RAW DATA:
──────────────────────────────
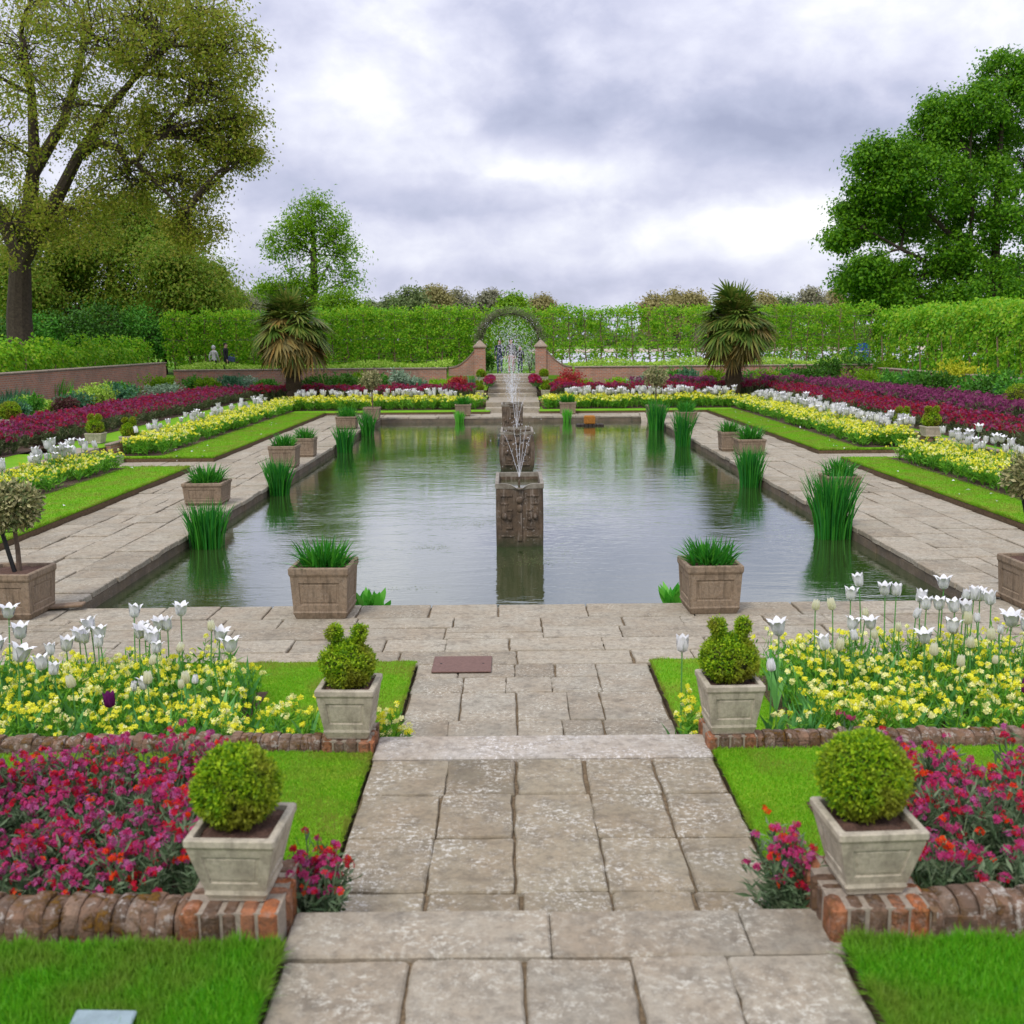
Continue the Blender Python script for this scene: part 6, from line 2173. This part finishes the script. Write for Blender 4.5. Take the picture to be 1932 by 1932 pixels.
# ------------------------------------------------------------------ sky, sun, camera
def sky():
    w = bpy.data.worlds.new('World')
    SC.world = w
    w.use_nodes = True
    t = NT.__new__(NT)
    t.t = w.node_tree
    t.t.nodes.clear()
    out = t.n('ShaderNodeOutputWorld')
    ns = t.n('ShaderNodeTexSky', sky_type='NISHITA')
    ns.sun_disc = False
    ns.sun_elevation = R(52)
    ns.sun_rotation = R(205)
    bg1 = t.n('ShaderNodeBackground')
    bg1.inputs[1].default_value = .10
    t.l(ns.outputs[0], bg1.inputs[0])
    tc = t.n('ShaderNodeTexCoord').outputs['Generated']
    t._co = tc
    sp = t.n('ShaderNodeSeparateXYZ')
    t.l(tc, sp.inputs[0])
    zz = t.math('MAXIMUM', sp.outputs[2], 0.0)
    den = t.math('ADD', zz, .20)
    cb = t.n('ShaderNodeCombineXYZ')
    t.l(t.math('DIVIDE', sp.outputs[0], den), cb.inputs[0])
    t.l(t.math('DIVIDE', sp.outputs[1], den), cb.inputs[1])
    n1 = t.noise(.85, 7, .52, cb.outputs[0], .3)
    mp = t.n('ShaderNodeMapping')
    mp.inputs['Scale'].default_value = (3.4, 3.4, 5.2)
    mp.inputs['Location'].default_value = (.35, .1, .45)
    t.l(tc, mp.inputs['Vector'])
    n2 = t.noise(1.9, 9, .54, mp.outputs[0], .15)
    n3 = t.noise(4.6, 7, .55, mp.outputs[0], .25)
    v = t.math('ADD', t.math('ADD', t.math('MULTIPLY', n1, .30), t.math('MULTIPLY', n2, .85)), t.math('SUBTRACT', t.math('MULTIPLY', n3, .46), .315))

    def blob(px, py, sx, sy, amp):
        nonlocal v
        d = unit(ray(px, py))
        sub = t.n('ShaderNodeVectorMath', operation='SUBTRACT')
        t.l(tc, sub.inputs[0])
        sub.inputs[1].default_value = tuple(d)
        mu = t.n('ShaderNodeVectorMath', operation='MULTIPLY')
        t.l(sub.outputs[0], mu.inputs[0])
        mu.inputs[1].default_value = (1 / sx, 1 / max(sx, .3), 1 / sy)
        ln = t.n('ShaderNodeVectorMath', operation='LENGTH')
        t.l(mu.outputs[0], ln.inputs[0])
        wob = t.math('ADD', ln.outputs['Value'], t.math('MULTIPLY', t.math('SUBTRACT', n2, .5), 1.6))
        g = t.math('MULTIPLY', t.math('MAXIMUM', t.math('SUBTRACT', 1.0, wob), 0.0), amp)
        v = t.math('ADD', v, g)
    # brighter breaks and darker banks as they stood that day
    blob(1010, 318, .22, .034, .36)
    blob(640, 430, .30, .04, .22)
    blob(1490, 430, .17, .06, .32)
    blob(1700, 20, .25, .05, .22)
    blob(1280, 285, .26, .06, -.20)
    blob(620, 345, .14, .032, -.18)
    blob(900, 30, .35, .045, -.08)
    blob(1000, 530, .5, .02, -.10)
    blob(520, 200, .2, .07, .14)
    blob(860, 400, .3, .03, -.16)
    blob(1120, 210, .5, .05, -.08)
    col = t.ramp(v, [(.12, (.36, .38, .52)), (.36, (.50, .52, .67)), (.50, (.63, .645, .78)), (.62, (.76, .775, .87)), (.78, (.98, .98, 1.0))])
    bg2 = t.n('ShaderNodeBackground')
    t.l(col, bg2.inputs[0])
    t.l(t.math('ADD', .98, t.math('MULTIPLY', t.math('MULTIPLY', zz, zz), .9)), bg2.inputs[1])
    mx = t.n('ShaderNodeMixShader')
    t.l(t.ramp(v, [(.28, .90), (.40, .97)]), mx.inputs[0])
    t.l(bg1.outputs[0], mx.inputs[1])
    t.l(bg2.outputs[0], mx.inputs[2])
    t.l(mx.outputs[0], out.inputs['Surface'])


sky()
sl = bpy.data.lights.new('sun', 'SUN')
sl.energy = 1.6
sl.angle = R(14)
sl.color = (1.0, .96, .90)
so = bpy.data.objects.new('sun', sl)
COL.objects.link(so)
az, el = R(205), R(52)            # high, from behind the viewer's left
sd = Vector((math.sin(az) * math.cos(el), math.cos(az) * math.cos(el), math.sin(el)))
so.rotation_euler = sd.to_track_quat('Z', 'Y').to_euler()

cam = bpy.data.cameras.new('camera')
cam.sensor_width = 36
cam.lens = 36 * FPX / 1932
cam.clip_start, cam.clip_end = .05, 8000
co = bpy.data.objects.new('camera', cam)
COL.objects.link(co)
mw = CAMROT.to_4x4()
mw.translation = Vector(EYE) * S
co.matrix_world = mw
SC.camera = co
cam.dof.use_dof = True
cam.dof.focus_distance = 14.
cam.dof.aperture_fstop = 3.0

# one scale for the whole garden
for ob in list(SC.objects):
    if ob.parent is None and ob.type in ('MESH', 'EMPTY'):
        ob.location = ob.location * S
        ob.scale = ob.scale * S

SC.view_settings.view_transform = 'Standard'
SC.view_settings.look = 'None'
SC.view_settings.exposure = .26
SC.view_settings.gamma = 1
SC.render.engine = 'CYCLES'
SC.cycles.max_bounces = 6
SC.cycles.diffuse_bounces = 3
SC.cycles.glossy_bounces = 3
SC.cycles.transparent_max_bounces = 12
SC.cycles.transmission_bounces = 3
SC.cycles.use_denoising = True
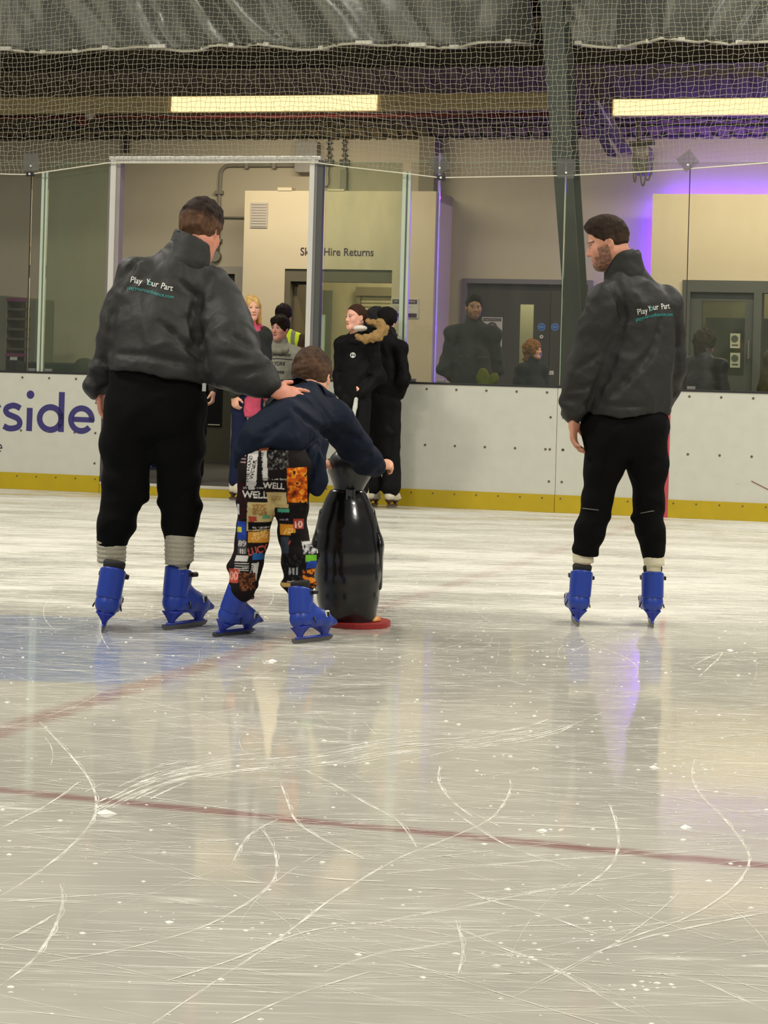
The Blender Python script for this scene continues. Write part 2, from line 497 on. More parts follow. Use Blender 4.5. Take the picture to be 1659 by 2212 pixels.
MB().box(a, b, QW + .03, QW + .05, Zq(460, 921, QW), Zq(460, 800, QW), .004).build('notice_panel', mat('black_notice', (16, 17, 18), .3, var=.1), d)
MB().box(a + .02, b - .02, QW + .026, QW + .03, Zq(460, 918.5, QW), Zq(460, 916.5, QW)).build('notice_strip', mat('pale_strip', (190, 186, 172), .6), d)

d = thing('door_2', 'dark double door with blue round stickers and a narrow window', None, ((d2a + d2b) / 2, QW, FZ), kind='structure')
sp = S(1186, 700, QW)
w0, w1 = S(1119, 700, QW), S(1150, 700, QW); wz0, wz1 = Zq(1130, 812, QW), Zq(1130, 657, QW)
mb = MB(); wall_boxes(mb, d2a + .03, sp - .004, FZ + .01, d2z - .03, QW + .05, QW + .10, [(w0, w1, wz0, wz1)]); mb.build('door_leaf', M_DOOR, d)
MB().box(sp + .004, d2b - .03, QW + .05, QW + .10, FZ + .01, d2z - .03).build('door_leaf', M_DOOR, d)
mb = MB(); mb.box(d2a - .02, d2a + .03, QW - .03, QW + .05, FZ, d2z + .02); mb.box(d2b - .03, d2b + .02, QW - .03, QW + .05, FZ, d2z + .02); mb.box(d2a + .03, d2b - .03, QW - .03, QW + .05, d2z - .03, d2z + .02)
mb.build('door_frame', mat('lilac_grey_frame', (98, 94, 104), .55), d)
MB().box(w0, w1, QW + .07, QW + .08, wz0, wz1).build('window_pane', M_GLS, d)
M_BLUE = mat('blue_sticker', (40, 86, 170), .4, var=.05); M_BLUEL = mat('pale_blue_rim', (110, 140, 190), .4); M_WSTK = mat('white_sticker', (190, 190, 186), .5)
def ringd(px, py, rpx, m1, m2, parent, nm):
    s, z = FP(px, py, QW + .05); r = rpx * 24.0 / F
    o = MB().disc((s, QW + .05, z), r, depth=.003).build(nm, m2, parent)
    MB().disc((s, QW + .047, z), r * .85, depth=.002).build('sticker_face', m1, o)
    return s, z, r, o
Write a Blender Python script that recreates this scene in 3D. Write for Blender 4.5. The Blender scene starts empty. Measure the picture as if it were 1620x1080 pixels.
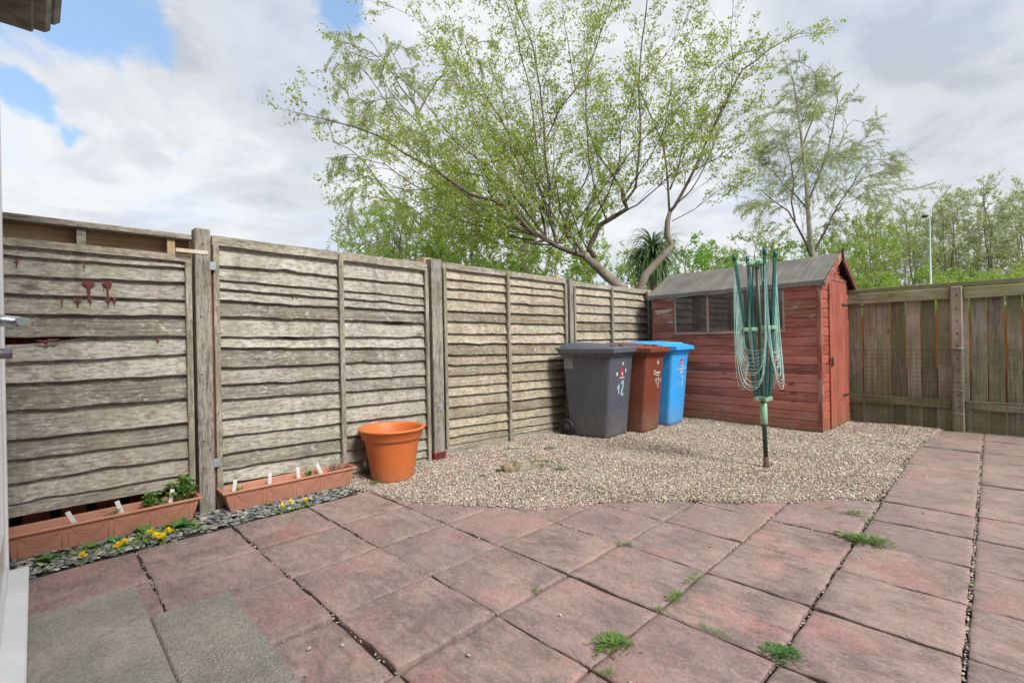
import bpy, bmesh, math, random
import numpy as np
from mathutils import Vector, Matrix
SC = bpy.context.scene
COL = SC.collection
R = math.radians
rnd = random.Random(7)

# ------------------------------------------------------------------ camera
FPX = 757.33            # focal length in pixels of the 1620 px wide photograph
YAW, PITCH, ROLL = R(45.07), R(-0.025), R(-1.116)
CAM_H = 1.10
cam = bpy.data.cameras.new('camera')
cam.sensor_width = 36.0
cam.lens = FPX * 36.0 / 1620.0
cam.clip_start = 0.02
cam.clip_end = 2000
camo = bpy.data.objects.new('camera', cam)
COL.objects.link(camo)
_F = Vector((-math.sin(YAW) * math.cos(PITCH), math.cos(YAW) * math.cos(PITCH), math.sin(PITCH)))
_r = _F.cross(Vector((0, 0, 1))).normalized()
_u = _r.cross(_F)
_r2 = math.cos(ROLL) * _r + math.sin(ROLL) * _u
_u2 = -math.sin(ROLL) * _r + math.cos(ROLL) * _u
camo.matrix_world = Matrix(((_r2.x, _u2.x, -_F.x, 0), (_r2.y, _u2.y, -_F.y, 0), (_r2.z, _u2.z, -_F.z, CAM_H), (0, 0, 0, 1)))
SC.camera = camo
def at(px, py, depth):
    """measured point of the photograph at a distance along the view axis -> place in the garden"""
    return Vector((0, 0, CAM_H)) + depth * (((px - 810) / FPX) * _r2 - ((py - 540) / FPX) * _u2 + _F)
def direction(px, py):
    return (at(px, py, 1.0) - Vector((0, 0, CAM_H))).normalized()

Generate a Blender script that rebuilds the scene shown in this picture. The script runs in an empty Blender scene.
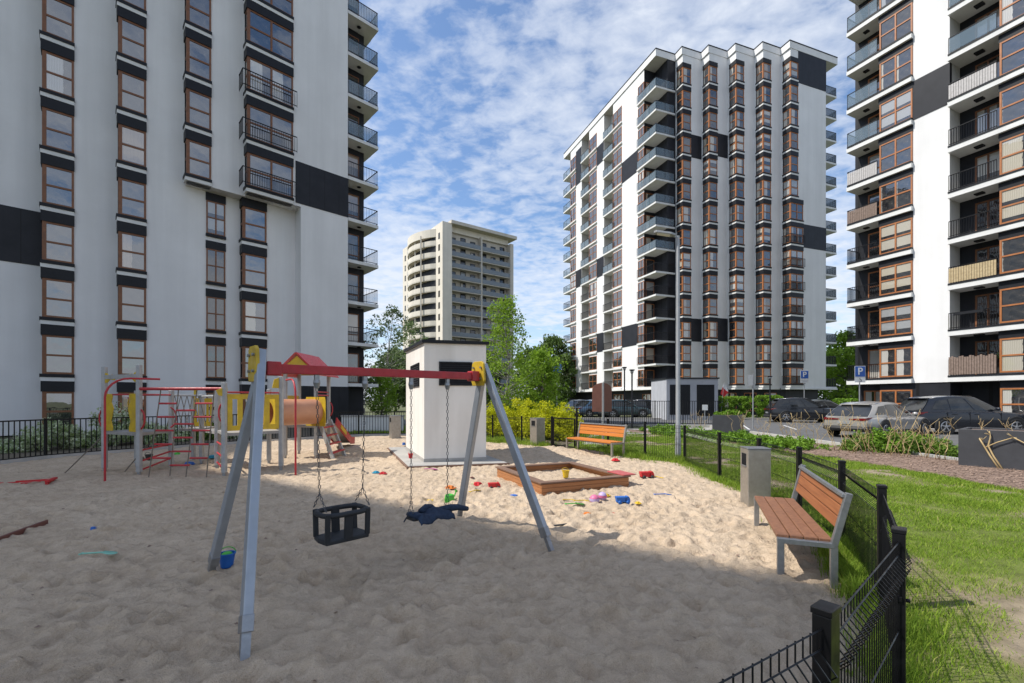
──────────────────────────────
TASK REQUIREMENTS:
Retype precisely, and only, the span of lines that opens at the line containing "The Blender Python script for this scene continues." and closes at the line containing "MB().box(a + .02, b", both inclusive.

TASK ANSWER:
The Blender Python script for this scene continues. Write part 2, from line 497 on. More parts follow. Use Blender 4.5. Take the picture to be 1659 by 2212 pixels.
MB().box(a, b, QW + .03, QW + .05, Zq(460, 921, QW), Zq(460, 800, QW), .004).build('notice_panel', mat('black_notice', (16, 17, 18), .3, var=.1), d)
MB().box(a + .02, b - .02, QW + .026, QW + .03, Zq(460, 918.5, QW), Zq(460, 916.5, QW)).build('notice_strip', mat('pale_strip', (190, 186, 172), .6), d)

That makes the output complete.